--- Provided material ---
--------------------

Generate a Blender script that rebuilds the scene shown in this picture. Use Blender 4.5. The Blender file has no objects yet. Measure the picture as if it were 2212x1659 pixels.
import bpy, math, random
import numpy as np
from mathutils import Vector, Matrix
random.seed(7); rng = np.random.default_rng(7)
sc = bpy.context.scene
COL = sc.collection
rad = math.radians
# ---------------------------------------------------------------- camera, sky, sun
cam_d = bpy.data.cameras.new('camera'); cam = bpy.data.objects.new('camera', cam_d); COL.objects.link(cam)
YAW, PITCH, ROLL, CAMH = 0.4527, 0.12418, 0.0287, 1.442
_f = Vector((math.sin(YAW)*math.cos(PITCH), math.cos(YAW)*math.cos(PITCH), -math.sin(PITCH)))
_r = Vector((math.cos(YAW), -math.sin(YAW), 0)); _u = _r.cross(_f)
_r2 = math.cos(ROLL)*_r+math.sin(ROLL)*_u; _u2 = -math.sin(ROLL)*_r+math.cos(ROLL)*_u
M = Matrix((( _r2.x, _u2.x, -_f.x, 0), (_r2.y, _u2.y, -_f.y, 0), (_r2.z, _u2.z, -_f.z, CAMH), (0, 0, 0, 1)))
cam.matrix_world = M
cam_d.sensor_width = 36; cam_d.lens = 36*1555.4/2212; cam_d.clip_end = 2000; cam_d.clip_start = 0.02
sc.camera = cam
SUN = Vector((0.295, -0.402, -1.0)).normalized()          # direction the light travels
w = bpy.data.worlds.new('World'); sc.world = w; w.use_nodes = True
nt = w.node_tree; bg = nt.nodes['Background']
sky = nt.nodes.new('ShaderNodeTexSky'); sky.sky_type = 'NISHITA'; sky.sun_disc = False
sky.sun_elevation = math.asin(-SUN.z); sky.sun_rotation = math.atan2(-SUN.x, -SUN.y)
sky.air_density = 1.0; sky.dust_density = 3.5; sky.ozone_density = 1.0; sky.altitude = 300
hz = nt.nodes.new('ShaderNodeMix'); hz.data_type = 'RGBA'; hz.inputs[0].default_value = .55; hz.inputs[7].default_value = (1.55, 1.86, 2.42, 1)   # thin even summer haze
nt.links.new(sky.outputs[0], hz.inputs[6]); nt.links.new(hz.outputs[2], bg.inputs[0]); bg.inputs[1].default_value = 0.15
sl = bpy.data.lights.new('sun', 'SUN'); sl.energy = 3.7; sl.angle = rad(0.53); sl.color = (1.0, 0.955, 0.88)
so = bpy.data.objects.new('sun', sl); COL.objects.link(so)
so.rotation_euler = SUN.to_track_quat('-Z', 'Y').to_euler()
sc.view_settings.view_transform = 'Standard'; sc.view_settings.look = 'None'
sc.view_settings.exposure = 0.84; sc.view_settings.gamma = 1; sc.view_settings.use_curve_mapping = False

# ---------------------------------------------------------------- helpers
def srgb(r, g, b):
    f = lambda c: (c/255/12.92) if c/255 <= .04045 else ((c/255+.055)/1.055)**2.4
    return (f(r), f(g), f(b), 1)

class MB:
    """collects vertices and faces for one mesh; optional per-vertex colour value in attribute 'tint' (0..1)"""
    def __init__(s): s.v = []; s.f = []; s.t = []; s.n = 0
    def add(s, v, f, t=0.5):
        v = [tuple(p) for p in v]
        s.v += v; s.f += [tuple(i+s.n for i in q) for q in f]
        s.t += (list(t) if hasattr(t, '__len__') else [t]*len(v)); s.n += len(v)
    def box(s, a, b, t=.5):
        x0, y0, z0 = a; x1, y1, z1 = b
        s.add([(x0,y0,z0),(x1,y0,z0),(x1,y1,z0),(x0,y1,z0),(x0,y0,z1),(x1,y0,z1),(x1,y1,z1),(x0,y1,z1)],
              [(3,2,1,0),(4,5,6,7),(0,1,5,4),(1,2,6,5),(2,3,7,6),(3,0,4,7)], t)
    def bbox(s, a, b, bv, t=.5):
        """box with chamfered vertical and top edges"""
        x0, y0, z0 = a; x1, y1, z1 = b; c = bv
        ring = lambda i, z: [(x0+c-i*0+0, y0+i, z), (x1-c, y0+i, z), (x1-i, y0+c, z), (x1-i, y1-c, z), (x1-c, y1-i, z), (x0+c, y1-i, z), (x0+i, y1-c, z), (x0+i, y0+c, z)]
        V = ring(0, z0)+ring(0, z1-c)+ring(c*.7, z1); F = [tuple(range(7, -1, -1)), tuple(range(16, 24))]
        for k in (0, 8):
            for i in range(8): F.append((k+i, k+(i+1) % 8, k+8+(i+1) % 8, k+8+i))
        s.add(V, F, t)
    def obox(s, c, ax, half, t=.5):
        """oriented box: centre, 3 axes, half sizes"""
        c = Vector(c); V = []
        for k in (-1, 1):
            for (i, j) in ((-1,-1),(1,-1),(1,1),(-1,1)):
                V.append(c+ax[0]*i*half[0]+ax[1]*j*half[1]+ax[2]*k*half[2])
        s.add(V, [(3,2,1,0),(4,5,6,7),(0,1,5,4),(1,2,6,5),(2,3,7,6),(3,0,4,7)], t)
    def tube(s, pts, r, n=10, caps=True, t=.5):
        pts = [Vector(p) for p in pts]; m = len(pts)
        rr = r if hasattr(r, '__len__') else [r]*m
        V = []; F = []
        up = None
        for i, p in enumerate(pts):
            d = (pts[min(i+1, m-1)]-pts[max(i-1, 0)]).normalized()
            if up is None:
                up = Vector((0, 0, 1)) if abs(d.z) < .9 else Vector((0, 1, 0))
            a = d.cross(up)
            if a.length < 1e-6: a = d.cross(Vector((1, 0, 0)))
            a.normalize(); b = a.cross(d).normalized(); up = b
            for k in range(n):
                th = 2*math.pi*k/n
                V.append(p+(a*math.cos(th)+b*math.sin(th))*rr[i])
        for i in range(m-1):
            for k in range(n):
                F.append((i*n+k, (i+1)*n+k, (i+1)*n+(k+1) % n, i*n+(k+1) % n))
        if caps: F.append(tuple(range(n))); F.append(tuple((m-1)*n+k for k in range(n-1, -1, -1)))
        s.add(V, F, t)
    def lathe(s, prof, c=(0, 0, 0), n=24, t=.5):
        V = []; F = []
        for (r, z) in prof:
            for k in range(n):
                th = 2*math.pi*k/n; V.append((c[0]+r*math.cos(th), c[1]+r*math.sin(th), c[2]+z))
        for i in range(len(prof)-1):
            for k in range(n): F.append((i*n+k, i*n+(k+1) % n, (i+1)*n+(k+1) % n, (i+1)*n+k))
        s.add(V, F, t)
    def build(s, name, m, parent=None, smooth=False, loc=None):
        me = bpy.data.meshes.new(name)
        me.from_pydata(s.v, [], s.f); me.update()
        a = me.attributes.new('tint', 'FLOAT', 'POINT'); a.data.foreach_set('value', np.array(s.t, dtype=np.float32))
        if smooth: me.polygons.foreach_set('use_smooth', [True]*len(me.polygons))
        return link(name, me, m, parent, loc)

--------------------

--- Given problem ---
Show the data once more, exactly as it was written.

--- Answer to the exercise ---
Generate a Blender script that rebuilds the scene shown in this picture. Use Blender 4.5. The Blender file has no objects yet. Measure the picture as if it were 2212x1659 pixels.
import bpy, math, random
import numpy as np
from mathutils import Vector, Matrix
random.seed(7); rng = np.random.default_rng(7)
sc = bpy.context.scene
COL = sc.collection
rad = math.radians
# ---------------------------------------------------------------- camera, sky, sun
cam_d = bpy.data.cameras.new('camera'); cam = bpy.data.objects.new('camera', cam_d); COL.objects.link(cam)
YAW, PITCH, ROLL, CAMH = 0.4527, 0.12418, 0.0287, 1.442
_f = Vector((math.sin(YAW)*math.cos(PITCH), math.cos(YAW)*math.cos(PITCH), -math.sin(PITCH)))
_r = Vector((math.cos(YAW), -math.sin(YAW), 0)); _u = _r.cross(_f)
_r2 = math.cos(ROLL)*_r+math.sin(ROLL)*_u; _u2 = -math.sin(ROLL)*_r+math.cos(ROLL)*_u
M = Matrix((( _r2.x, _u2.x, -_f.x, 0), (_r2.y, _u2.y, -_f.y, 0), (_r2.z, _u2.z, -_f.z, CAMH), (0, 0, 0, 1)))
cam.matrix_world = M
cam_d.sensor_width = 36; cam_d.lens = 36*1555.4/2212; cam_d.clip_end = 2000; cam_d.clip_start = 0.02
sc.camera = cam
SUN = Vector((0.295, -0.402, -1.0)).normalized()          # direction the light travels
w = bpy.data.worlds.new('World'); sc.world = w; w.use_nodes = True
nt = w.node_tree; bg = nt.nodes['Background']
sky = nt.nodes.new('ShaderNodeTexSky'); sky.sky_type = 'NISHITA'; sky.sun_disc = False
sky.sun_elevation = math.asin(-SUN.z); sky.sun_rotation = math.atan2(-SUN.x, -SUN.y)
sky.air_density = 1.0; sky.dust_density = 3.5; sky.ozone_density = 1.0; sky.altitude = 300
hz = nt.nodes.new('ShaderNodeMix'); hz.data_type = 'RGBA'; hz.inputs[0].default_value = .55; hz.inputs[7].default_value = (1.55, 1.86, 2.42, 1)   # thin even summer haze
nt.links.new(sky.outputs[0], hz.inputs[6]); nt.links.new(hz.outputs[2], bg.inputs[0]); bg.inputs[1].default_value = 0.15
sl = bpy.data.lights.new('sun', 'SUN'); sl.energy = 3.7; sl.angle = rad(0.53); sl.color = (1.0, 0.955, 0.88)
so = bpy.data.objects.new('sun', sl); COL.objects.link(so)
so.rotation_euler = SUN.to_track_quat('-Z', 'Y').to_euler()
sc.view_settings.view_transform = 'Standard'; sc.view_settings.look = 'None'
sc.view_settings.exposure = 0.84; sc.view_settings.gamma = 1; sc.view_settings.use_curve_mapping = False

# ---------------------------------------------------------------- helpers
def srgb(r, g, b):
    f = lambda c: (c/255/12.92) if c/255 <= .04045 else ((c/255+.055)/1.055)**2.4
    return (f(r), f(g), f(b), 1)

class MB:
    """collects vertices and faces for one mesh; optional per-vertex colour value in attribute 'tint' (0..1)"""
    def __init__(s): s.v = []; s.f = []; s.t = []; s.n = 0
    def add(s, v, f, t=0.5):
        v = [tuple(p) for p in v]
        s.v += v; s.f += [tuple(i+s.n for i in q) for q in f]
        s.t += (list(t) if hasattr(t, '__len__') else [t]*len(v)); s.n += len(v)
    def box(s, a, b, t=.5):
        x0, y0, z0 = a; x1, y1, z1 = b
        s.add([(x0,y0,z0),(x1,y0,z0),(x1,y1,z0),(x0,y1,z0),(x0,y0,z1),(x1,y0,z1),(x1,y1,z1),(x0,y1,z1)],
              [(3,2,1,0),(4,5,6,7),(0,1,5,4),(1,2,6,5),(2,3,7,6),(3,0,4,7)], t)
    def bbox(s, a, b, bv, t=.5):
        """box with chamfered vertical and top edges"""
        x0, y0, z0 = a; x1, y1, z1 = b; c = bv
        ring = lambda i, z: [(x0+c-i*0+0, y0+i, z), (x1-c, y0+i, z), (x1-i, y0+c, z), (x1-i, y1-c, z), (x1-c, y1-i, z), (x0+c, y1-i, z), (x0+i, y1-c, z), (x0+i, y0+c, z)]
        V = ring(0, z0)+ring(0, z1-c)+ring(c*.7, z1); F = [tuple(range(7, -1, -1)), tuple(range(16, 24))]
        for k in (0, 8):
            for i in range(8): F.append((k+i, k+(i+1) % 8, k+8+(i+1) % 8, k+8+i))
        s.add(V, F, t)
    def obox(s, c, ax, half, t=.5):
        """oriented box: centre, 3 axes, half sizes"""
        c = Vector(c); V = []
        for k in (-1, 1):
            for (i, j) in ((-1,-1),(1,-1),(1,1),(-1,1)):
                V.append(c+ax[0]*i*half[0]+ax[1]*j*half[1]+ax[2]*k*half[2])
        s.add(V, [(3,2,1,0),(4,5,6,7),(0,1,5,4),(1,2,6,5),(2,3,7,6),(3,0,4,7)], t)
    def tube(s, pts, r, n=10, caps=True, t=.5):
        pts = [Vector(p) for p in pts]; m = len(pts)
        rr = r if hasattr(r, '__len__') else [r]*m
        V = []; F = []
        up = None
        for i, p in enumerate(pts):
            d = (pts[min(i+1, m-1)]-pts[max(i-1, 0)]).normalized()
            if up is None:
                up = Vector((0, 0, 1)) if abs(d.z) < .9 else Vector((0, 1, 0))
            a = d.cross(up)
            if a.length < 1e-6: a = d.cross(Vector((1, 0, 0)))
            a.normalize(); b = a.cross(d).normalized(); up = b
            for k in range(n):
                th = 2*math.pi*k/n
                V.append(p+(a*math.cos(th)+b*math.sin(th))*rr[i])
        for i in range(m-1):
            for k in range(n):
                F.append((i*n+k, (i+1)*n+k, (i+1)*n+(k+1) % n, i*n+(k+1) % n))
        if caps: F.append(tuple(range(n))); F.append(tuple((m-1)*n+k for k in range(n-1, -1, -1)))
        s.add(V, F, t)
    def lathe(s, prof, c=(0, 0, 0), n=24, t=.5):
        V = []; F = []
        for (r, z) in prof:
            for k in range(n):
                th = 2*math.pi*k/n; V.append((c[0]+r*math.cos(th), c[1]+r*math.sin(th), c[2]+z))
        for i in range(len(prof)-1):
            for k in range(n): F.append((i*n+k, i*n+(k+1) % n, (i+1)*n+(k+1) % n, (i+1)*n+k))
        s.add(V, F, t)
    def build(s, name, m, parent=None, smooth=False, loc=None):
        me = bpy.data.meshes.new(name)
        me.from_pydata(s.v, [], s.f); me.update()
        a = me.attributes.new('tint', 'FLOAT', 'POINT'); a.data.foreach_set('value', np.array(s.t, dtype=np.float32))
        if smooth: me.polygons.foreach_set('use_smooth', [True]*len(me.polygons))
        return link(name, me, m, parent, loc)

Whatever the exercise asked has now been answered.